Oswald J. Hitz[1] married Sarah J. Harper in December of 1883.  While researching Sarah Harper an interesting incident was discovered that involved her father, Manadier D. Harper.  The event is known as the Great Hanging of 1862 at Gainesville, Texas. 

 

Rising tensions in Cooke county, Texas were the result of increased migration to the area following an expansion of the Butterfield Overland Mail route, a semi-weekly mail and passenger stage service that traveled from St. Louis, through northern Texas, terminating in San Francisco.  The new migrants to the area did not own slaves which caused the numbers of slave owners to dwindle.  By 1862 only 10% of the population of Cooke county owned slaves.  Cooke and surrounding counties voted against secession which focused the fears of the slave holders in the county on the residents of the county that did not own slaves.  A rumor circulated that 1,700 men had joined a Union League and were going to attack Confederate militia arsenals.  Due to that rumor, a confederate general ordered the arrest of all able-bodied men who did not report for duty in the Confederate militia. 

 

On October 1, 1862, Texas state troops, led by two Confederate colonels, Bourland and Young, who between them owned almost 25% of all the slaves in the county, arrested 150 men.  All those arrested were charged with insurrection or treason and not one of them was a slave owner.  The colonels assembled a “Citizen’s Court”, a group of vigilantes, of 12 jurors, 7 of whom were slave owners, to try the arrested men.  The court implemented a majority vote condition, requiring only 7 votes to convict instead of 12.  This did not bode well for these men.   

 

Seven Unionist leaders were convicted and condemned to hang.  Manadier D. Harper was among this first seven.  At his trial Harper stated in his defense:

 

"I was a Union man and desired the restoration of the old government, and I am now grieved to know that my efforts to resist the march of secession have led to results ruinous to the peace and happiness of the community in which I live.
I did not think a desire or an honest effort to reestablish the Union could be termed criminal..."

 

He was hung on October 4, 1862, 3 days after he was arrested. In an account of the trials and hangings the following was noted:

 

"Harper was conducted to the place of execution and there in the midst of a multitude of people and a weeping family remained unmoved, and obeying the directions of the executioner in a business-like manner stepped off the carriage..."

 

This was not an end to the violence.  An angry mob lynched 14 more men before the jurors recessed.  Another 19 men were convicted and hung on October 19. 

 



 

 

After the death of Manadier, his wife Eliza and their six children relocated to Peoria, Illinois.  The couple’s first child was born in Illinois so there was a previous connection to the area for Eliza.  She supported the family working as a wash woman.  Eliza’s daughter, Sarah, married Oswald J. Hitz in Peoria.







References

 

Barrett, Thomas and Diamond, George Washington (2012). The Great Hanging at Gainesville, 1862, Texas State Historical Association, Denton, Texas.

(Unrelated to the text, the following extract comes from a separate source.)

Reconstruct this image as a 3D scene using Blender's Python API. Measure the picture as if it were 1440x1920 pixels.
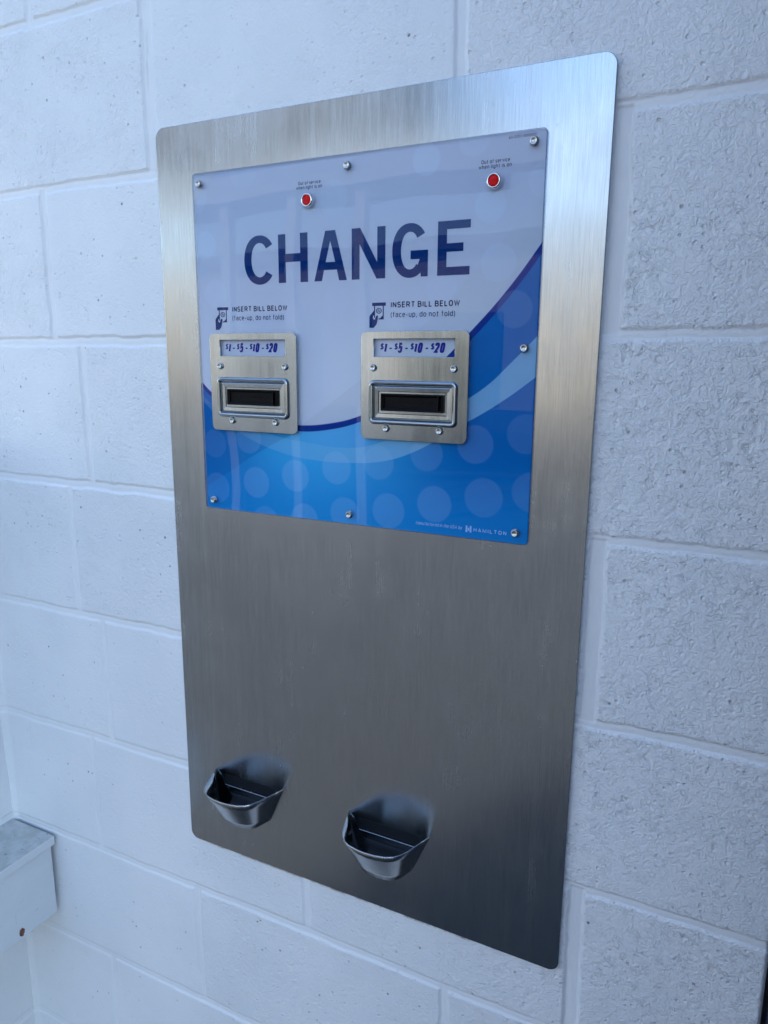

Bringing in Union Men (2008). Retrieved 2 August 2020, from http://gainesvilletx1862.blogspot.com/2008/06/bringing-in-union-men.html

 

Great Hanging at Gainesville, The Handbook of Texas Online, Texas State Historical Association (TSHA). (2020). Retrieved 2 August 2020, from https://tshaonline.org/handbook/online/articles/jig01

 


 

 

 



[1] Oswald Hitz was born Cölestin Hitz in Schneisingen, Aargua, Switzerland.  He was the brother of my great-grandmother, Maria Verena (Mary) Hitz Kauffman.